The Associated Press used NLG to automate NCAA Division I men’s basketball previews during the 2018 season allowing their journalists to focus on writing critical, qualitative articles.

  • Over 5,000 quarterly recaps produced
  • Freed up 20% of journalists’ time that was previously spent on writing recaps

Associated Press | Industry: Communications & Media
The Associated Press describes itself as “one of the largest and most trusted sources of independent newsgathering, supplying a steady stream of news to its members, international subscribers and commercial customers.” The winner of 51 Pulitzer Prizes, its members include about 1,400 daily US newspapers and thousands of television and radio broadcasters. In addition to content, the company is known for style. AP Style is the definitive writing standard for journalism and for many other fields.

The challenge

Time Constraints
For years, journalists at the Associated Press have had little time to focus on hard- hitting, journalistic pieces, and instead spent many hours each quarter producing financial reports. During that time, AP only had the capacity to produce 300 financial reports a quarter, leaving thousands of potential company earnings reports unwritten. USA Today’s Roger Yu referred to this time of crunching data and running on tight deadlines, the “quarterly bane of the existence of many business reporters.”

Similar to the financial reporters, sports journalists were responsible for sorting through stacks of box scores and games notes to write previews and recaps for college basketball and Minor League Baseball games. Prior to the adoption of Automated Insights’ Wordsmith, journalists only had time to write about the top teams in each league, and were unable to cover unranked match-ups.

The solution

Automated stories

The Associated Press found answers in automation with the Wordsmith platform from Automated Insights. Wordsmith uses Natural Language Generation to turn data into insightful, human-sounding narrative. In the case of the financial reports, Wordsmith transforms earnings data from Zacks Investment Research into a publishable AP story in a matter of seconds. As a result, AP now produces 4,400 quarterly earnings stories, an almost 15-fold increase over its manual efforts.
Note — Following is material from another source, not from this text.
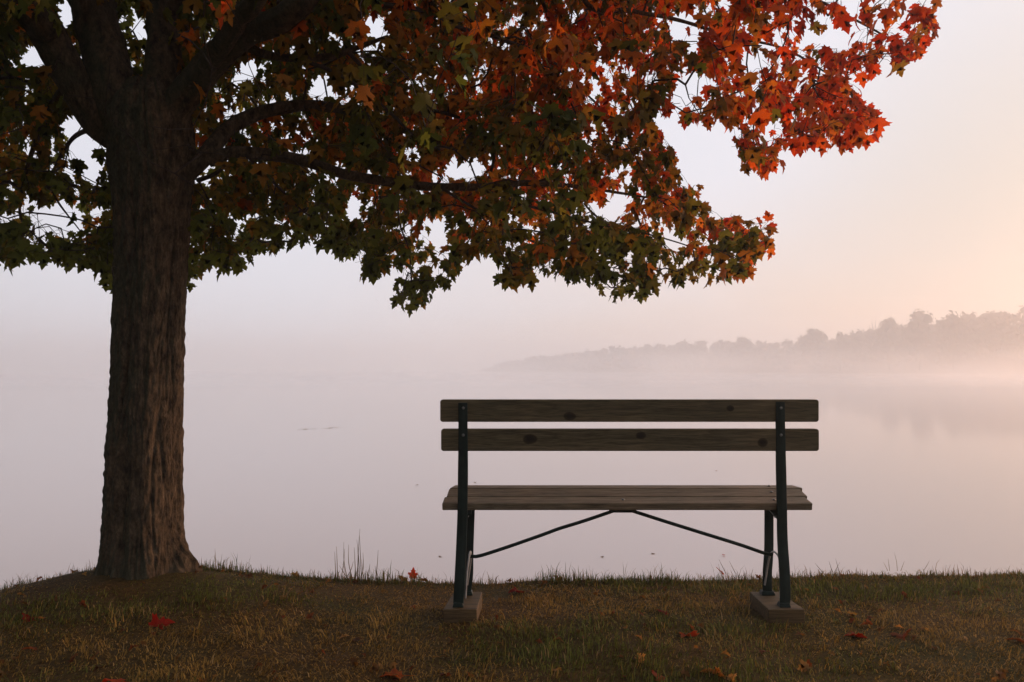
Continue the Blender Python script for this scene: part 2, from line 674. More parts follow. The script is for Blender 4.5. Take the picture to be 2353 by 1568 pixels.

To support sports journalists, AP began automating NCAA Division I men’s basketball previews during the 2018 season, using Wordsmith and data from Stats Perform to deliver over 5,000 previews for regular-season games. Also during the 2018 season, AP began utilizing automated recaps of NCAA Division I men’s basketball games generated by Wordsmith. The automation of data-driven stories has freed up journalists to focus on writing critical, qualitative articles.

We couldn’t be happier. When you look at the 170-year history of a company like the Associated Press, part of its success has been adapting and innovating in new media formats. . . We see this as part of that history.

Lou Ferrara
VP, Associated Press
The results

Increased output
When the Associated Press first began automating their stories, the goal was for reporters to focus less on numbers and more on nuance, delivering more value to the news organizations that rely on them every day. Now, several years into the partnership over 50,000 articles have been automated with the help of Automated Insights’ Wordsmith.
Automation hasn’t displaced any reporters, but instead has freed up about 20 percent of the time that was spent producing earnings reports each quarter, or the equivalent of freeing up three full-time employees across the organization. As noted by Ross Miller, journalist for The Verge, “computers are not taking journalists’ jobs – not yet, at any rate. Instead, they are freeing up writers to think more critically about the bigger picture.”

Wordsmith moves financial markets

In fact, a study by researchers at Stanford and the University of Washington found that Automated Insights’ technology has had a profound effect on the stock marketing. As a result of the partnership between AP and Automated Insights, hundreds of firms that received little attention from traders are now seeing significantly more trading volume and liquidity. Now that is the power of natural language generation!

The future of media automation

In late 2015, Automated Insights unveiled a new version of its Wordsmith platform, designed to make it easy for any professional to upload their own data and automatically generate their own narratives. The AP was one of the first companies to take a look.

In a working session with Ai, AP staff members, including the automation editor, explored how the new Wordsmith platform could generate stories using federal unemployment data. While AP reports on monthly unemployment rates for many states, it isn’t able to provide that coverage for all states. AP is testing out Wordsmith to see how it may automatically generate data-rich reports for all states each month.

Barry Bedlan, an AP Deputy Director and one of the organization’s proponents of automation, was impressed by Wordsmith’s ability to account for possible data scenarios.

“Wordsmith allows you to make the if/then decisions that a reporter would make when writing a story,” he said. “By mapping out the editorial decisions in advance, it can be used to quickly cover most scenarios and then make any changes as needed. Ultimately, I can see how Wordsmith can be used for expanded coverage at an unprecedented speed and scale.”

The overall goal: for reporters to focus less on numbers and more on nuance, and for the AP to deliver more value to the news organizations that rely on them every day.